Terus Bersuara
P. John menjalani hidupnya dengan cinta yang penuh kepada masyarakat Nusa Tenggara dan Indonesia. Karyanya yang bermula di Thomas Morus Maumere, lalu Wolofeo wilayah pedalaman Lio, kemudian masyarakat migran lokal di Pati Somba serta para tahanan di Rutan Maumere, menyiratkan satu simpulan yang dapat ditarik benang merahnya: ia tak jauh dari kata-kata pewartaannya sendiri. Sabda yang disampaikannya didekatkan dengan tindakan amal bakti bagi mereka yang berada di pinggiran.
Masyarakat pinggiran menjadi focus pentingnya dalam ruang-ruang akademik dan pergumulan intelektual melalui wacana, diskusi dan artikel serta buku-bukunya. Ia terus bersuara bagi mereka yang tak terdengar dan didengarkan. Dalam bahasa Chairul Anwar, mereka adalah “kumpulan terbuang”. Selama kurang lebih 50 tahun pengabdianya di Indonesia, ia menyuarakan orang-orang kecil dan membuat mereka bersuara dan berdaya.
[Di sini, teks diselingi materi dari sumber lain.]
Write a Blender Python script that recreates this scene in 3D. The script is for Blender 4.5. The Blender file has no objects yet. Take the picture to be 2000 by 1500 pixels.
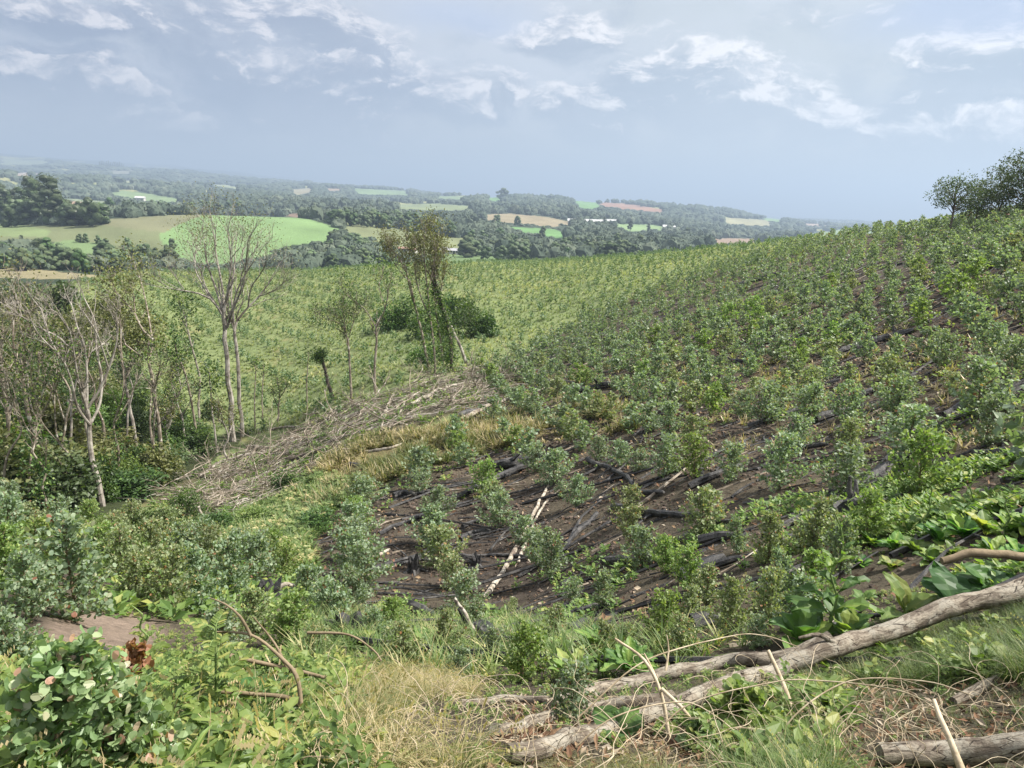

Ketika P. John melihat ada banyak imam dan kaum religious terlibat dalam pelecehan seksual, termasuk rekan sejawatnya, hatinya menjadi pilu. Ia menyampaikan sikap protesnya dalam pernyataan langsung pun media massa melalui artikel yang ditulis dengan sangat keras, salah satunya Mingguan Katolik HIDUP.[15] Ia bahkan mendesak Vatikan untuk mengusut tuntas pelanggaran moral para imam dan hasil penyelidikan haruslah disampaikan secara terbuka kepada public.
Dalam pandangan P. John, perempuan dan anak-anak dalam kasus pelecehan seksual adalah korban yang lemah, dalam banyak aspek. Ia mengkritisi tanpa tedeng aling-aling dan menyampaikan kenyataan tercela kepada mahasiswanya. Ia ingin menegaskan, kebenaran tetaplah kebenaran, betapun disembunyikan suatu saat akan tetap terungkap. Ada dimensi etis di sini yakni tanggung jawab. Ketika imam tidak bertanggungjawab atas kesalahannya dan atasannya melakukan pembiaran, akan semakin menambah deret panjang yang akan menjadi korban.
Institusi seperti keuskupan, kongregasi pun perguruan tinggi Katolik, hendaknya tidak melindungi para imam pun kaum religious yang secara nyata telah melakukan pelanggaran HAM berat. Argumentasi non substansial lagi artifisial semisal karena mereka professor, lembaga masih membutuhkannya, luruh demi kapabilitas dan integritas Gereja Katolik yang mengusung kebenaran dan kebaikan sebagai nilai paling hakiki dari keselamatan.